Rupert Murdoch and Lachlan Murdoch attend the quarter-final match of the 2018 U.S. Open at Arthur Ashe stadium on September 5, 2018 in Flushing Meadows, Queens.
Offloading some Fox assets to Zaz would certainly help the Murdochs accomplish their goal, at long last, of combining Fox Corp. and News Corp., thus putting all their eggs into one family basket. Photo: Jean Catuffe/GC Images
William D. Cohan
January 17, 2024

Consolidation season, after many false fits and starts, finally seems to be descending upon the mighty stewards of legacy media. Already, Bob Iger is ingesting Hulu, and Shari Redstone is ready to throw in the towel on her control of Paramount Global, hoping someone will come along to buy either National Amusements, the family holding company, or Paramount Global itself. Both potential Redstone exit scenarios are big-time long shots, at least in the current configuration, as my friend Rich Greenfield, the highly regarded media analyst at LightShed Partners, texted me on Sunday evening. “All the deal talk is vapor,” he wrote. “No one is dumb enough to buy Paramount right now.” 

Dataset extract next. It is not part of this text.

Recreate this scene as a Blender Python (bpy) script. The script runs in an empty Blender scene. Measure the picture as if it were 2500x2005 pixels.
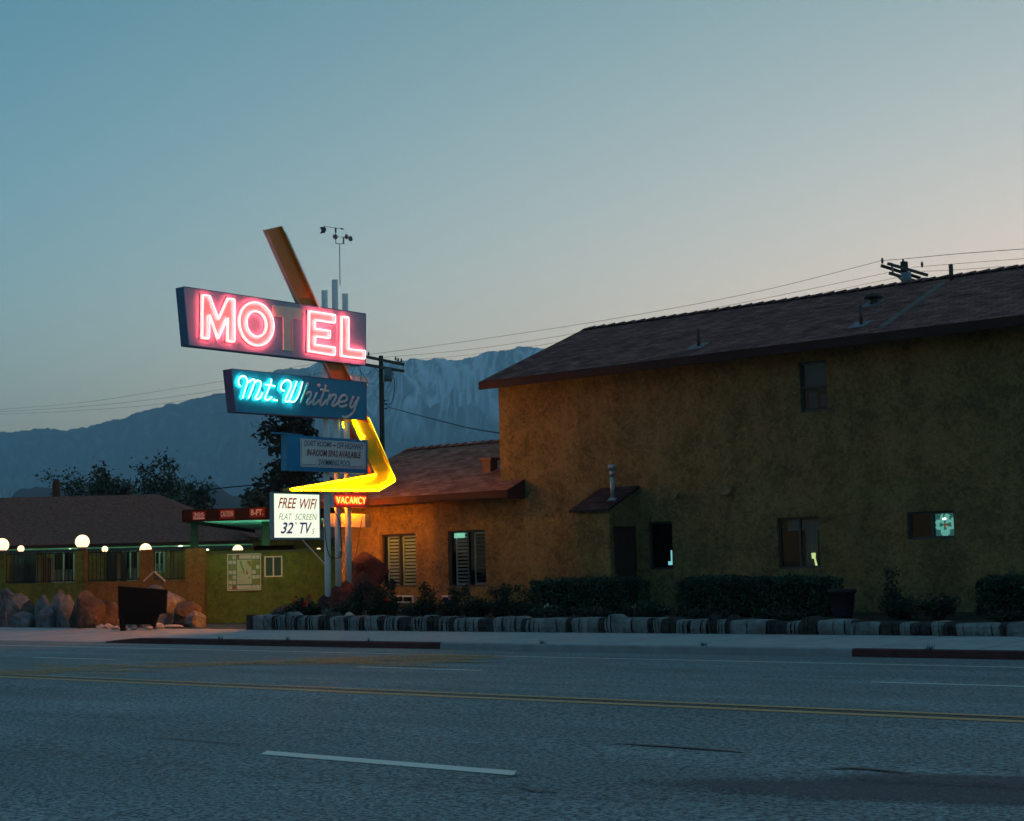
import bpy, math, random
from mathutils import Vector, Matrix, noise
random.seed(7)
R = math.radians
sc = bpy.context.scene
col = sc.collection

# ------------------------------------------------------------------ camera
F, YAW, TILT, ROLL, H = 3892.9, 0.69495, 0.09964, -0.0234, 1.13335
fw = Vector((-math.sin(YAW)*math.cos(TILT), math.cos(YAW)*math.cos(TILT), math.sin(TILT)))
rt = Vector((math.cos(YAW), math.sin(YAW), 0)); up = rt.cross(fw)
cr = rt*math.cos(ROLL) + up*math.sin(ROLL); cu = -rt*math.sin(ROLL) + up*math.cos(ROLL)
C0 = Vector((0, 0, H))
cam = bpy.data.objects.new('camera', bpy.data.cameras.new('camera'))
m = Matrix((cr, cu, -fw)).transposed().to_4x4(); m.translation = C0
cam.matrix_world = m
cam.data.sensor_width = 36; cam.data.lens = F/2500*36
cam.data.clip_start = .1; cam.data.clip_end = 30000
col.objects.link(cam); sc.camera = cam

# ------------------------------------------------------------------ sky
SUN_EL, SUN_AZ = -1.2, 8.0        # the sun has just set behind the range, to the right of the picture
w = bpy.data.worlds.new('World'); sc.world = w; w.use_nodes = True
nt = w.node_tree; nt.nodes.clear()
out = nt.nodes.new('ShaderNodeOutputWorld'); bg = nt.nodes.new('ShaderNodeBackground')
sky = nt.nodes.new('ShaderNodeTexSky'); sky.sky_type = 'NISHITA'; sky.sun_disc = False
sky.sun_elevation = R(SUN_EL); sky.sun_rotation = R(SUN_AZ)
sky.air_density = 1.0; sky.dust_density = 1.5; sky.ozone_density = 2.0; sky.altitude = 1100
# below about five degrees the real horizon is closed off by hills: hold the sky there at its value just above them
g0 = nt.nodes.new('ShaderNodeTexCoord'); s0 = nt.nodes.new('ShaderNodeSeparateXYZ'); c0 = nt.nodes.new('ShaderNodeCombineXYZ'); mxz = nt.nodes.new('ShaderNodeMath'); mxz.operation = 'MAXIMUM'; mxz.inputs[1].default_value = .085
nt.links.new(g0.outputs['Generated'], s0.inputs[0]); nt.links.new(s0.outputs[0], c0.inputs[0]); nt.links.new(s0.outputs[1], c0.inputs[1]); nt.links.new(s0.outputs[2], mxz.inputs[0]); nt.links.new(mxz.outputs[0], c0.inputs[2])
nrmz = nt.nodes.new('ShaderNodeVectorMath'); nrmz.operation = 'NORMALIZE'; nt.links.new(c0.outputs[0], nrmz.inputs[0]); nt.links.new(nrmz.outputs[0], sky.inputs['Vector'])
# evening colour of the whole sky dome: warmer and brighter towards the afterglow, teal overhead
geo = nt.nodes.new('ShaderNodeTexCoord')
glow = nt.nodes.new('ShaderNodeVectorMath'); glow.operation = 'DOT_PRODUCT'; glow.inputs[1].default_value = (math.sin(R(-12)), math.cos(R(-12)), 0)
nt.links.new(geo.outputs['Generated'], glow.inputs[0])
cu_ = nt.nodes.new('ShaderNodeMapRange'); cu_.inputs[1].default_value = .56; cu_.inputs[2].default_value = 1; cu_.inputs[3].default_value = .56; cu_.inputs[4].default_value = 1
nt.links.new(glow.outputs['Value'], cu_.inputs[0])
sz = nt.nodes.new('ShaderNodeSeparateXYZ'); nt.links.new(geo.outputs['Generated'], sz.inputs[0])
cz_ = nt.nodes.new('ShaderNodeMapRange'); cz_.inputs[1].default_value = .08; cz_.inputs[2].default_value = .35; cz_.inputs[3].default_value = .08; cz_.inputs[4].default_value = .35
nt.links.new(sz.outputs['Z'], cz_.inputs[0])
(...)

I couldn’t agree more with Rich. There isn’t going to be a near-term sale of either NAI or Paramount Global for all the many reasons shared during the past few months: a regulatory headache for any strategic buyer; the risk that a financial buyer would have to immediately pay off Paramount’s $11.2 billion of senior notes upon a change of control; the losses in the streaming business; the withering of linear TV, despite the long tail of CBS; the increasing irrelevance of cable; and, of course, the company’s $14 billion of net debt.